The little girl had to walk home from school that day for her mother had a meeting at work and her father wasn’t around. The father was too busy with his own business in another state to even bother with his wife and child, leaving them to fend for themselves. The child hadn’t ever seen her father, except in pictures still lying around.

Sometimes, the girl would draw something for her father. On Father’s Day, Christmas, his birthday, and even her birthday she would sit down and draw him a picture. Her heart would not be in it, but she would do her best. Every now and then, he’d send back a thank you card, but it would be store bought and extremely cheap, like he had somebody else get it for him. The little girl didn’t care, though, as long as it was a message from her father. Walking home brought the little girl’s father into her head again. She did not hear the yell, nor did she hear the squeal behind her. There was just sudden pain.

It was just a child’s picture, something to be taken home to show a proud mother of her child’s work. Colored pencil, crayon, marker, and charcoal came together to create an image the mother will never forget: a picture of love and happiness. The picture now sits on a gravestone, marked with the child’s name.

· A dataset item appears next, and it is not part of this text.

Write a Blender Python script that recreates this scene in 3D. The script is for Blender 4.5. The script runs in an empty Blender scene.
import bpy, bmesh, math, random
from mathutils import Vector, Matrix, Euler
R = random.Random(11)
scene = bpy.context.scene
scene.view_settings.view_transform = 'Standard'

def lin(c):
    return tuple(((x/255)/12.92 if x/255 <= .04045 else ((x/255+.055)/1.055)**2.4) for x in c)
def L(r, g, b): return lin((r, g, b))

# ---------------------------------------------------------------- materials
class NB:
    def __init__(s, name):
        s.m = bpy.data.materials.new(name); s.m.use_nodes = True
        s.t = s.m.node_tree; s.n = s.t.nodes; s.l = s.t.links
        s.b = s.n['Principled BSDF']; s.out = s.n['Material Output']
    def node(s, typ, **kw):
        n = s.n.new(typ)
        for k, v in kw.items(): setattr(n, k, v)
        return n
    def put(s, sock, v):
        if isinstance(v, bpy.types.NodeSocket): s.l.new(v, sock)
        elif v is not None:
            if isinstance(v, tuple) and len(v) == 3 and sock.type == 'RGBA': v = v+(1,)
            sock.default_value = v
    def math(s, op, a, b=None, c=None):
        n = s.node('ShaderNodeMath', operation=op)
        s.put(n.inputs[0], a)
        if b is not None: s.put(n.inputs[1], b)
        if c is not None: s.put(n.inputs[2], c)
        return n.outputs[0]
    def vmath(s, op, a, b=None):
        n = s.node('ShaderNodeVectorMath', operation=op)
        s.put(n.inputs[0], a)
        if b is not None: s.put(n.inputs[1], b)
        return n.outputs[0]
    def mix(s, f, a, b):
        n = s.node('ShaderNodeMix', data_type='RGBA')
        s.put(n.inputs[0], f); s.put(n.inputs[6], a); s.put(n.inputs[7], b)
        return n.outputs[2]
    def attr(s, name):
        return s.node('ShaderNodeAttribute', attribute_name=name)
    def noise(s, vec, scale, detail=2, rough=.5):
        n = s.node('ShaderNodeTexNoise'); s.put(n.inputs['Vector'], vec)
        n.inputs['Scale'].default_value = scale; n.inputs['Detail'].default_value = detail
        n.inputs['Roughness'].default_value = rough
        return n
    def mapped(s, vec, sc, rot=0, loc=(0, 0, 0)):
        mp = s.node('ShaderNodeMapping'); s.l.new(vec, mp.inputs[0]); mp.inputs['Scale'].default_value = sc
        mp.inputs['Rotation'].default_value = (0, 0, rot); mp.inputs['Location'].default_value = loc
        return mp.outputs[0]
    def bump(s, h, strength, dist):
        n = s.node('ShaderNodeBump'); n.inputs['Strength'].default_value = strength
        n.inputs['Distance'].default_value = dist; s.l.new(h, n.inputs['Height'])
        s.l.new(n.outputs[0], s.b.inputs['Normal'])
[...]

Her classmates stood around the grayish stone, crying and holding onto each other tightly. Not one had ever faced death before, and their hardest hurt was their first. Each brought a single flower, each student having a different kind and color. They lined around her resting place, making a picture of their own: their last gift to her, their picture to draw for her.

A car pulled up and a man walked out, dressed in black with the red around his eyes the only other color. The girl’s mother turned and spotted the man, her tears becoming stronger. The man said nothing, only wrapped his arms around the woman to hold her tightly in his embrace.

The man looked beyond the woman to the gravestone and cried, finally coming to the realization that his only little girl had died and he never once had seen her. The inscription below read, “Here lies a child so well loved, so cherished that God wanted her sooner than we were willing to let go.”